Domestic oil and gas exploration and development (E&D) spending is expected to be flat (up 0.2%) this year as mid- to large-cap independents struggle with high debt-to-capitalization ratios and continue to divert capital to Canada and overseas for better rates of return. Most other operators (majors and small independents) show slight domestic budget increases, according to a spending survey of 190 E&P companies by Friedman, Billings, Ramsey & Co. (FBR).

However, FBR said that there is a strong possibility that producers will increase their worldwide budgets in response to higher prices and boost spending across the board in the second half of the year.

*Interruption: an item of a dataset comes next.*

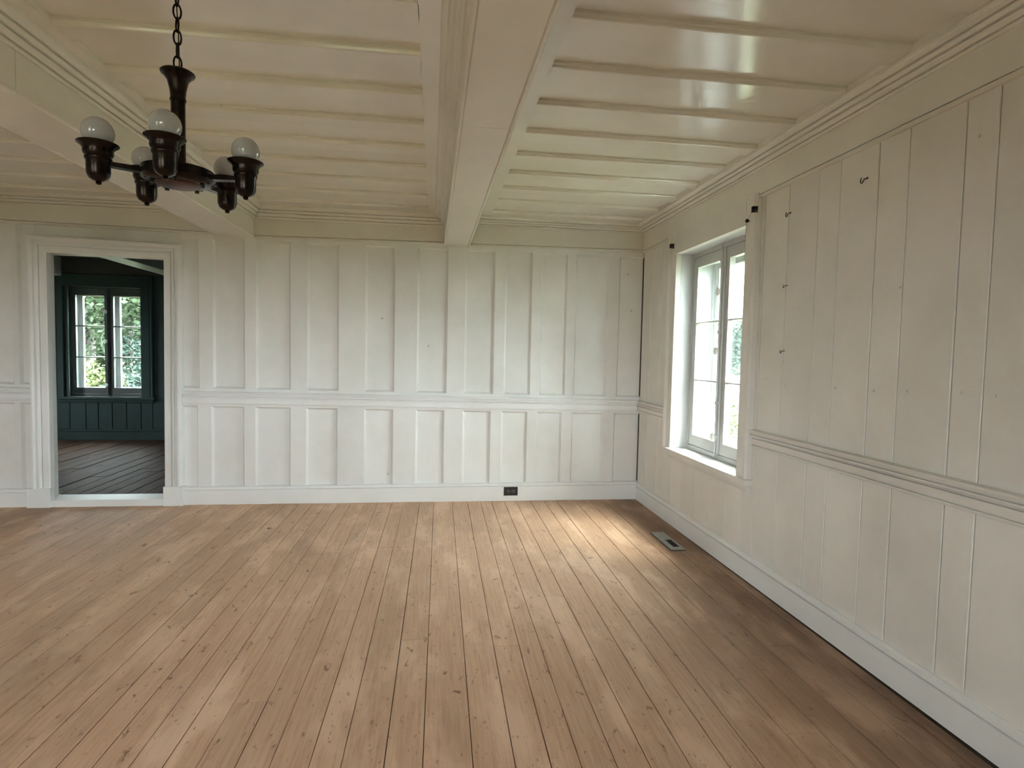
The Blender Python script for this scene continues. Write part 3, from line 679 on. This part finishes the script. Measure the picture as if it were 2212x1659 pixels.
for i in range(5):
    a = PH + 2 * math.pi / 5 * i
    rot = Matrix.Rotation(a, 4, 'Z')
    if arm_me is None:
        m = MB()
        for (xa, xb, w0, w1) in ((0.072, CR - 0.018, 0.013, 0.011),):
            m.add([(xa, -w0, 0.052), (xb, -w1, 0.052), (xb, w1, 0.052), (xa, w0, 0.052), (xa, -w0, 0.066), (xb, -w1, 0.064), (xb, w1, 0.064), (xa, w0, 0.066)],
                  [(3,2,1,0),(4,5,6,7),(0,1,5,4),(1,2,6,5),(2,3,7,6),(3,0,4,7)])
        arm_me = m.mesh('arm', M_bronze)
        cup_me = MB().lathe([(0.0, 0.0), (0.005, 0.001), (0.0075, 0.004), (0.006, 0.008), (0.012, 0.010), (0.022, 0.016), (0.0265, 0.025), (0.0278, 0.034), (0.0280, 0.061), (0.0305, 0.064), (0.0318, 0.069), (0.0300, 0.074), (0.0335, 0.078), (0.0355, 0.084), (0.0345, 0.090), (0.039, 0.098), (0.0475, 0.104), (0.049, 0.1065), (0.0475, 0.108), (0.038, 0.103), (0.030, 0.094), (0.024, 0.085), (0.0, 0.083)], 36, cap=False).mesh('socket_cup', M_bronze, True)
        bulb_me = MB().lathe([(0.0, 0.0845), (0.014, 0.0845), (0.017, 0.100)] + [(0.0385 * math.sin(t), 0.137 - 0.0385 * math.cos(t)) for t in [0.50 + (math.pi - 0.50) * k / 18 for k in range(19)]], 32, cap=False).mesh('bulb', M_bulb, True)
        nut_me = MB().lathe([(0.0, -0.006), (0.006, -0.006), (0.006, 0.004), (0.0, 0.004)], 6, cap=False).mesh('nut', M_iron)
    o = bpy.data.objects.new('arm', arm_me); COL.objects.link(o); o.parent = ch; o.matrix_local = rot
    for rr in (0.080, 0.066):
        nn = bpy.data.objects.new('nut', nut_me); COL.objects.link(nn); nn.parent = o; nn.matrix_local = Matrix.Translation((rr, 0.0, 0.046 if rr > 0.07 else 0.036))
    for nm, me in (('socket_cup', cup_me), ('bulb', bulb_me)):
        q = bpy.data.objects.new(nm, me); COL.objects.link(q); q.parent = ch; q.matrix_local = Matrix.Translation((CR * math.cos(a), CR * math.sin(a), 0)) 
# chain links up to a ceiling hook
link_pts = [(0.0098 * math.cos(t), 0, 0.0205 * math.sin(t)) for t in [2 * math.pi * k / 20 for k in range(20)]]
link_me = MB().tube(link_pts, 0.0026, 8, True).mesh('chain_link', M_bronze, True)
z = 0.352 + 0.012
MB().tube([(0, 0, 0.318), (0, 0, z - 0.010)], 0.003, 8).build('loop_pin', M_bronze, ch)
k = 0
while CZ + z < ZC + RD - 0.045:
    o = bpy.data.objects.new('chain_link', link_me); COL.objects.link(o); o.parent = ch
    o.matrix_local = Matrix.Translation((0, 0, z + 0.010)) @ Matrix.Rotation(math.radians(38 + 90 * (k % 2) + random.uniform(-10, 10)), 4, 'Z')
    z += 0.0355; k += 1
zt = ZC + RD - CZ
MB().tube([(0.0, 0, zt + 0.002), (0, 0, zt - 0.016), (0.010, 0, zt - 0.024), (0.010, 0, zt - 0.040), (0, 0, zt - 0.048), (-0.010, 0, zt - 0.040)], 0.003, 8).build('ceiling_hook', M_bronze, ch, smooth=True)
MB().tube([(0.004, 0.002, 0.33)] + [(0.004 * math.cos(t * 5), 0.004 * math.sin(t * 5), 0.35 + t * (zt - 0.36)) for t in [q / 30 for q in range(31)]], 0.0016, 6).build('lamp_cord', M_bronze, ch)

# ------------------------------------------------------------------ small things
# wall socket on the baseboard
ow = empty('wall_outlet', (0.686, YB - 0.025, 0.0865)); tag(ow, 'black electrical outlet plate in the white baseboard', 'outlet')
MB().box(-0.0625, 0.0625, -0.005, 0.0, -0.039, 0.039).build('cover_plate', M_black, ow, bevel=0.002)
for s in (-1, 1):
    fo = MB().lathe([(0.0165, 0), (0.0165, 0.003)], 20); fo.v = [(x + s * 0.024, -0.005 - z_, y * 0.9) for x, y, z_ in fo.v]; f_ = fo.build('socket_face', simple('worn_black_plastic', (0.05, 0.05, 0.052), 0.35, 0, 0.4), ow)
    for dz in (-0.006, 0.006): MB().box(s * 0.024 - 0.004, s * 0.024 + 0.004, -0.0085, -0.0078, dz - 0.0012, dz + 0.0012).build('slot', M_grey, f_)
sc_ = MB().lathe([(0.003, 0), (0.002, 0.001)], 10); sc_.v = [(x, -0.005 - z_, y) for x, y, z_ in sc_.v]; sc_.build('screw', M_grey, ow)
# floor register
rg = empty('floor_register', (1.660, 3.888, 0)); tag(rg, 'grey metal floor vent with a black opening near the window wall', 'floor vent')
fr_ = MB(); x0, x1, y0, y1 = -0.050, 0.050, -0.190, 0.190; a0, a1, b0, b1 = -0.012, 0.034, -0.140, 0.020
for q in ((x0, x1, y0, b0), (x0, x1, b1, y1), (x0, a0, b0, b1), (a1, x1, b0, b1)): fr_.box(q[0], q[1], q[2], q[3], 0.0012, 0.0095)
fr_.build('plate', M_grey, rg)
MB().box(x0 - 0.004, x1 + 0.002, y0 - 0.006, y1, 0.0005, 0.004).build('gasket', M_black, rg)
for k in range(7): MB().box(a0, a1, b0 + 0.008 + k * 0.022, b0 + 0.011 + k * 0.022, 0.0035, 0.0075).build('louvre', M_black, rg)
# picture hooks on the window wall
def hook(y, z, s, label):
    e = empty('wall_hook', (XR, y, z)); tag(e, label, 'hook', 'wire hooks on the board wall')
    pts = [(0.001, -0.012, 0.006), (-0.012, -0.008, 0.002)] + [(-0.014 + 0.012 * 0.2 * math.cos(t), 0.0045 + 0.0125 * math.cos(t), 0.0 + 0.0125 * math.sin(t)) for t in [math.pi + 0.25 + 0.31 * k for k in range(14)]]
    pts = [(x, y_ * s, z_ * s) for x, y_, z_ in pts]
    MB().tube(pts, 0.0023 * s, 8).build('hook_wire', M_iron, e, smooth=True)
    bs = MB().lathe([(0.004 * s, 0), (0.004 * s, 0.004)], 10); bs.v = [(-z_, x - 0.012 * s, y_ + 0.006 * s) for x, y_, z_ in bs.v]; bs.build('screw_eye', M_iron, e)
hook(2.372, 2.115, 1.0, 'large wire hook high on the board wall, farthest from the window')
hook(2.925, 2.095, 0.95, 'wire hook at the top of the joint beside the window')
hook(2.925, 1.712, 0.7, 'small wire hook halfway down the joint beside the window')
hook(2.925, 1.360, 0.7, 'lowest small wire hook on the joint beside the window')
# curtain rod brackets on the window casing
def bracket(loc, axis, label, group='curtain rod brackets'):
    e = empty('curtain_bracket', loc); tag(e, label, 'bracket', group)
    A = Vector(axis); T = Vector((0, 0, 1)); S = A.cross(T)
    R_ = Matrix((S, A, T)).transposed().to_4x4()
    def put(mb, nm, m, bevel=0.0):
        mb.v = [tuple(R_ @ Vector(v)) for v in mb.v]; return mb.build(nm, m, e, bevel=bevel)
    put(MB().box(-0.011, 0.011, 0.0, 0.004, -0.020, 0.020), 'back_plate', M_iron, 0.001)
    put(MB().box(-0.009, -0.004, 0.003, 0.030, -0.006, 0.016), 'cheek', M_iron); put(MB().box(0.004, 0.009, 0.003, 0.030, -0.006, 0.016), 'cheek', M_iron)
    put(MB().box(-0.009, 0.009, 0.003, 0.032, -0.017, -0.008), 'cup', M_iron, 0.002)
    return e
bracket((XR - 0.0255, 4.397, 2.188), (-1, 0, 0), 'black curtain bracket at the far corner of the right window')
bracket((XR - 0.0255, 3.205, 2.186), (-1, 0, 0), 'black curtain bracket at the near corner of the right window')
kn = MB().lathe([(0.004, 0), (0.004, 0.014), (0.009, 0.018), (0.011, 0.025), (0.006, 0.030)], 14); kn.v = [(-z_, x, y) for x, y, z_ in kn.v]
o = kn.build('tie_knob', M_porc, smooth=True); o.location = (XR - 0.025, 4.410, 2.142); tag(o, 'tiny white knob under the far curtain bracket', 'knob')
pl = empty('cord_pulley', (XR - 0.025, 3.285, 2.138)); tag(pl, 'small iron pulley with a taut cord at the window corner', 'pulley')
w = MB().lathe([(0.0105, 0.010), (0.0105, 0.013), (0.0075, 0.0155), (0.0105, 0.018), (0.0105, 0.021)], 18); w.v = [(-z_, x, y) for x, y, z_ in w.v]; w.build('wheel', M_iron, pl, smooth=True)
w = MB().lathe([(0.004, 0), (0.004, 0.024)], 8); w.v = [(-z_, x, y) for x, y, z_ in w.v]; w.build('axle', M_iron, pl)
MB().tube([(-0.0155, -0.004, 0.0095), (-0.018, -0.040, 0.028), (-0.016, -0.072, 0.050)], 0.0013, 6).build('cord', M_wire, pl)
MB().tube([(-0.0155, 0.010, 0.0), (-0.015, 0.0125, -0.30), (-0.015, 0.013, -0.62)], 0.0009, 6).build('cord', M_wire, pl)
bracket((WIN_F - HW - 0.09, YFAR - 0.0255, 2.20), (0, -1, 0), 'dark curtain bracket left of the far room window', 'far room curtain brackets')
bracket((WIN_F + HW + 0.07, YFAR - 0.0255, 2.20), (0, -1, 0), 'dark curtain bracket right of the far room window', 'far room curtain brackets')

# ------------------------------------------------------------------ outdoors
tag(MB().box(-90, 90, -90, 110, -0.75, -0.55).build('ground', M_grass), 'green lawn around the house', 'lawn', kind='structure')
def tree(name, label, loc, h, crown_r, crown_z, n, m, leaf=0.16, squash=1.0, trunk_r=0.12, seed=1, bare=0, group='trees outside the windows'):
    rnd = random.Random(seed); e = empty(name, loc); tag(e, label, 'tree', group)
    b = MB(); b.tube([(0, 0, -0.1), (0.05, 0.03, h * 0.3), (-0.03, 0.06, h * 0.62), (0.02, 0, h * 0.8)], [trunk_r, trunk_r * 0.8, trunk_r * 0.5, trunk_r * 0.2], 8)
    for q in range(9 + bare):
        t = rnd.uniform(0, 6.28); z0 = h * rnd.uniform(0.3, 0.65); L = crown_r * rnd.uniform(0.6, 1.1)
        p1 = Vector((math.cos(t) * L * 0.5, math.sin(t) * L * 0.5, z0 + L * 0.35)); p2 = Vector((math.cos(t + 0.3) * L, math.sin(t + 0.3) * L, z0 + L * rnd.uniform(0.3, 0.7)))
        b.tube([(0, 0, z0), p1, p2], [trunk_r * 0.35, trunk_r * 0.2, trunk_r * 0.06], 6)
    b.build('trunk', M_bark, e)
    lv = MB(); clumps = []
    for q in range(26):
        t, f_ = rnd.uniform(0, 6.28), rnd.uniform(-1, 1); r = crown_r * rnd.uniform(0.35, 1.0)
        clumps.append((Vector((r * math.cos(t) * math.sqrt(1 - f_*f_), r * math.sin(t) * math.sqrt(1 - f_*f_), crown_z + r * f_ * squash)), crown_r * rnd.uniform(0.22, 0.42)))
    for q in range(n):
        c, r = rnd.choice(clumps); d = Vector((rnd.gauss(0, 1), rnd.gauss(0, 1), rnd.gauss(0, 1))).normalized() * r * rnd.uniform(0.5, 1.0)
        p = c + d; 
        if p.z < 0.02: continue
        u = Vector((rnd.gauss(0, 1), rnd.gauss(0, 1), rnd.gauss(0, 0.6))).normalized(); w_ = u.cross(Vector((rnd.gauss(0, 1), rnd.gauss(0, 1), rnd.gauss(0, 1)))).normalized(); l = leaf * rnd.uniform(0.6, 1.2)
        lv.add([p - u * l * 0.5, p + w_ * l * 0.28, p + u * l * 0.5, p - w_ * l * 0.28], [(0, 1, 2, 3)])
    f = lv.build('foliage', m, e); f['kind'] = 'stuff'
    return e
G = -0.55
tree('broadleaf_tree', 'large leafy tree with pale branches outside the far room window', (-10.9, 20.0, G), 7.0, 2.5, 3.7, 10000, M_leaf, 0.22, 0.9, 0.16, 3, 8)
tree('broadleaf_tree', 'bluish-green tree at the right through the far room window', (-12.6, 27.5, G), 3.4, 2.0, 1.5, 9000, M_leafb, 0.26, 0.8, 0.14, 5)
tree('broadleaf_tree', 'mid green tree farthest behind the lawn in the far room window', (-17.6, 34.0, G), 9.0, 3.6, 3.6, 9000, M_leaf, 0.36, 0.9, 0.18, 9)
tree('low_shrub', 'bright yellow-green shrub low in the far room window', (-8.15, 14.9, G), 1.2, 0.8, 0.75, 4000, M_leafy, 0.13, 0.7, 0.04, 11)
tree('low_shrub', 'bluish shrub in the lower right pane of the far room window', (-6.0, 12.9, G), 1.3, 0.62, 0.75, 4000, M_leafb, 0.12, 0.8, 0.04, 12)
tree('broadleaf_tree', 'bluish-green tree beyond the fence outside the right window', (16.6, 32.0, G), 4.6, 2.2, 2.6, 9000, M_leafb, 0.24, 0.95, 0.14, 21)
tree('broadleaf_tree', 'pale green tree far outside the right window', (23.5, 50.0, G), 6.4, 3.2, 3.2, 8000, M_leaf, 0.34, 0.9, 0.16, 22)
tree('low_shrub', 'yellow-green shrub below the right window panes', (6.1, 12.2, G), 0.9, 0.75, 0.45, 3000, M_leafy, 0.11, 0.6, 0.03, 23)
fence = empty('board_fence', (13.0, 24.0, G)); tag(fence, 'weathered low board fence across the lawn outside the right window', 'fence')
for k in range(7):
    MB().box(-6 + k * 2 - 0.06, -6 + k * 2 + 0.06, -0.06, 0.06, -0.1, 1.15).build('post', M_fence, fence)
for k in range(4):
    MB().box(-6.1, 6.1, -0.09, -0.06, 0.12 + k * 0.26, 0.30 + k * 0.26).build('fence_board', M_fence, fence)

“In a somewhat surprising result, the majors plan to increase domestic spending by 1.4% during 2003 compared to an expected 0.9% decline for the independents,” FBR said. “We attribute this result to the high debt levels at many small and mid-size E&P companies, combined with increased spending by the majors just to keep production levels flat.”

In the United States, FBR said it expects spending to continue to be directed toward exploitation of low-risk, near-field reserves, particularly in the Gulf of Mexico, and a continued focus on gas development projects. FBR said survey respondents are using average oil gas price expectations of $21.40/bbl for West Texas Intermediate crude oil and $3.26/MMBtu for Henry Hub delivered natural gas.

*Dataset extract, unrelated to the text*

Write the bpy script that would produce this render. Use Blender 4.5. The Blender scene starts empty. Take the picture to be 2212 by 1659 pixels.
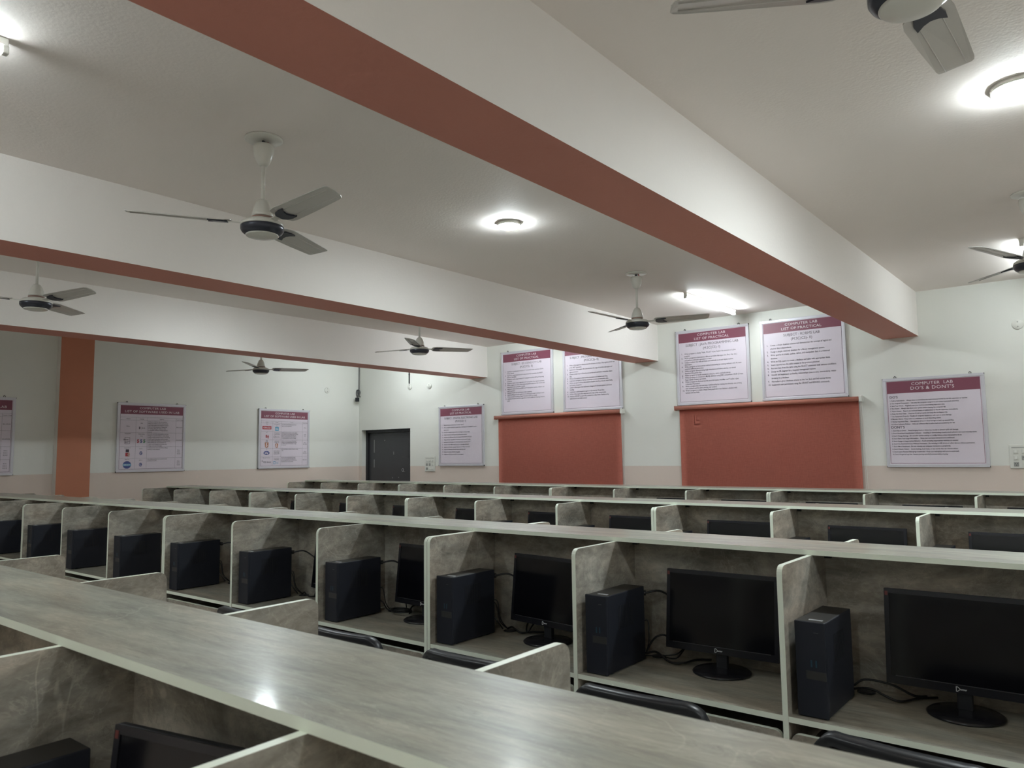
import bpy, bmesh, math, random
from mathutils import Vector, Matrix
random.seed(7)
SC = bpy.context.scene
COL = SC.collection
PI = math.pi

# ------------------------------------------------------------------ camera
def make_camera():
    f, yaw, pit, roll = 1639.5, math.radians(38.547), math.radians(5.286), math.radians(-0.745)
    F = Vector((-math.sin(yaw) * math.cos(pit), math.cos(yaw) * math.cos(pit), math.sin(pit)))
    R = Vector((math.cos(yaw), math.sin(yaw), 0)); U = R.cross(F)
    R2 = R * math.cos(roll) + U * math.sin(roll); U2 = U * math.cos(roll) - R * math.sin(roll)
    cd = bpy.data.cameras.new('camera'); co = bpy.data.objects.new('camera', cd); COL.objects.link(co)
    cd.sensor_fit = 'HORIZONTAL'; cd.sensor_width = 36; cd.lens = f / 2212 * 36
    cd.clip_start = 0.02; cd.clip_end = 60
    M = Matrix.Identity(4)
    for i in range(3):
        M[i][0] = R2[i]; M[i][1] = U2[i]; M[i][2] = -F[i]
    M[2][3] = 1.6
    co.matrix_world = M
    cd.dof.use_dof = True; cd.dof.focus_distance = 4.5; cd.dof.aperture_fstop = 8
    SC.camera = co
make_camera()

# ------------------------------------------------------------------ world, exposure
w = bpy.data.worlds.new('world'); SC.world = w; w.use_nodes = True
w.node_tree.nodes['Background'].inputs[0].default_value = (0.5, 0.52, 0.55, 1)
w.node_tree.nodes['Background'].inputs[1].default_value = 0.02
SC.view_settings.view_transform = 'Standard'
SC.view_settings.look = 'None'
SC.view_settings.gamma = 1
SC.view_settings.use_curve_mapping = False
SC.view_settings.exposure = 2.14
SC.cycles.diffuse_bounces = 8
SC.cycles.max_bounces = 12
TUBE_E = 26.0
DISC_E = 100.0

# ------------------------------------------------------------------ measures
WY = 8.8; LX = -10.48; RX = 4.4; BY = -2.6; CZ = 3.245; BZ = 2.775
BW = 0.346; BEAMS = (-1.57, -4.59, -7.493, 1.45)
DADO = 1.4276
T = 0.018; ST = 0.8098; GX = -2.5196
ROWS = {1: 6.864, 2: 4.692, 3: 2.519, 4: 0.346}
ZT = 1.2248; DZ = 0.75; SF = 0.316; SW = 0.315
DEEP = SF * 2 + SW

# ------------------------------------------------------------------ materials
def nt(name):
    m = bpy.data.materials.new(name); m.use_nodes = True
    return m, m.node_tree, m.node_tree.nodes['Principled BSDF']
def N(t, typ, **kw):
    n = t.nodes.new(typ)
    for k, v in kw.items(): setattr(n, k, v)
    return n
def setin(n, **kw):
    for k, v in kw.items(): n.inputs[k.replace('_', ' ')].default_value = v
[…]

FBR said it expects producers to continue moving toward the easier-to-find and cheaper-to-drill prospects outside the United States. “We expect independents and majors alike to continue shifting capital from U.S. projects to Canadian and international markets, a trend that has developed over the last several years in response to the declining quality of new U.S. prospects.”

Canadian E&D spending is expected to grow faster than any other location, up 8.9% this year to $11.9 billion from $10.9 billion in 2002. A total of $12.6 billion was spent in 2001. The growth in Canada this year should be driven by the independents, which plan a 10.3% increase, FBR said, versus the 5.5% increase planned by the majors. “Much of the increase represents a shift of investment by large U.S. independents, which are having difficulty growing production in the United States.”

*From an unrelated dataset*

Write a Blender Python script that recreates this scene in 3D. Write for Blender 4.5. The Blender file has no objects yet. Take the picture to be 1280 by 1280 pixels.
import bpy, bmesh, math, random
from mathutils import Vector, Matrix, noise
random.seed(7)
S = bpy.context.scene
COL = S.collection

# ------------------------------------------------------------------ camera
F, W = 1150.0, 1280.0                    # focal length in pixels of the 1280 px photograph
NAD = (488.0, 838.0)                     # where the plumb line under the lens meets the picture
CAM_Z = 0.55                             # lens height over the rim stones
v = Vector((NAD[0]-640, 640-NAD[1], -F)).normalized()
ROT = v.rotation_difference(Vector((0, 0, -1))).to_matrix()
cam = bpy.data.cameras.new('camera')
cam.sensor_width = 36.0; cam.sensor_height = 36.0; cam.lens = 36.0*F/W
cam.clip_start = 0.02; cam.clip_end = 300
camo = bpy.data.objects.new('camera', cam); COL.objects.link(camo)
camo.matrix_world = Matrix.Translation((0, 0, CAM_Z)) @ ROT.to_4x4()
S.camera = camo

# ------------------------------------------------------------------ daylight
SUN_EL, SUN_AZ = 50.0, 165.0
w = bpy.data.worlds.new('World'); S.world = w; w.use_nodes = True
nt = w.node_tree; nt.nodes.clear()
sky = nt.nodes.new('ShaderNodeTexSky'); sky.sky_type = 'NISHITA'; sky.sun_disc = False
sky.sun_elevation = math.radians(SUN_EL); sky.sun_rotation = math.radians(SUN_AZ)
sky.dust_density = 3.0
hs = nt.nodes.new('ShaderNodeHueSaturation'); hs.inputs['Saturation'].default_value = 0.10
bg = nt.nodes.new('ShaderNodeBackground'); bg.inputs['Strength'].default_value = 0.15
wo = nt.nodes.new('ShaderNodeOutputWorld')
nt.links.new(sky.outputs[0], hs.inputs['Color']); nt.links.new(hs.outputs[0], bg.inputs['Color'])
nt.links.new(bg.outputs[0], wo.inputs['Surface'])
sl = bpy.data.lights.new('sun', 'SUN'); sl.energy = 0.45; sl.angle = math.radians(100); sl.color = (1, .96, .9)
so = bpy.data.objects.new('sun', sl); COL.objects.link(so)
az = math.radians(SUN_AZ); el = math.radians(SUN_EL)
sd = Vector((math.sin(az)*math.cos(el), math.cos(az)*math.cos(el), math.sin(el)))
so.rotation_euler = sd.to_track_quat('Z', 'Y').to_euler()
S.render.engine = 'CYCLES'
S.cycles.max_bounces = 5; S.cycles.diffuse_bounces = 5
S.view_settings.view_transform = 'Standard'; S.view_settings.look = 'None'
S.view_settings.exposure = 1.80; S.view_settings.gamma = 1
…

Worldwide E&D spending is expected to increase by 4.8% to $136 billion, which will come on the heels of a 3.6% spending increase in 2002. International E&D spending is expected to be up 6.1% driven by national oil companies and a growing base of independents.

“Although conservatism is warranted when dealing with the commodity markets, we believe that current high cash flow generation will induce operators to begin increasing budgets above current estimated,” FBR added. “We also believe that these increases will occur primarily in the second half of next year and that they could amount to $5-8 billion of additional E&D spending, representing a 4-6% increase over current 2003 spending estimates.”